In my lectures, the relationship $\underline{\hat{e_k}} \cdot \underline{\hat{ e_j}}$ is given to be equal to $\delta_{kj}$ - how is this so?
From my understanding this is equal to $ \left( \begin{array}\\ 0\\ 0\\ 1 \end{array} \right) \cdot \left( \begin{array}\\ 0\\ 1\\ 0 \end{array} \right) $, which would give $\left( \begin{array}\\ 0\\ 0\\ 0 \end{array} \right)$; not the kroenecker delta.
For context, this is discussed whilst going over an introduction to the moment of inertia tensor.
On
The dot products is measuring angles between vectors. Especially, if $a$ and $b$ are unit vectors, then $a\cdot b=\cos\angle(a,b)$, where $\angle(a,b)$ is the angle between $a$ and $b$.

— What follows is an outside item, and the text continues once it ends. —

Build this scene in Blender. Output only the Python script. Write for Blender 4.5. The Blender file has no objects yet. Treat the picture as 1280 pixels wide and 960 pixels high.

So the angle between the unit vector $e_i$ and $e_i$ is $0^\circ$ (because it's the same vector twice). Note that $\cos(0^\circ)=1$. Therefore
$$e_i\cdot e_i=\cos\angle(e_i,e_i)=\cos0^\circ=1=\delta_{ii}.$$
On the other hand, for $i\not=j$, the unit vectors $e_i$ and $e_j$ are perpendicular to each other (by definition). This means $\angle(e_i,e_j)=90^\circ$ and $\cos 90^\circ=0$. Therefore
$$e_i\cdot e_j=\cos\angle(e_i,e_j)=\cos 90^\circ=0=\delta_{ij}.$$
The dot product is a scalar, not a vector, so you are obvious wrong.
And then you seem to attach specific meanings to $k$ and $j$ when there are just used as variables in that statement.
$\underline{\hat{e_k}}$ (btw: that's an awful lot of indications it's a vector) just means the $k$'th unit vector, with that in mind try to calculate the dot product again.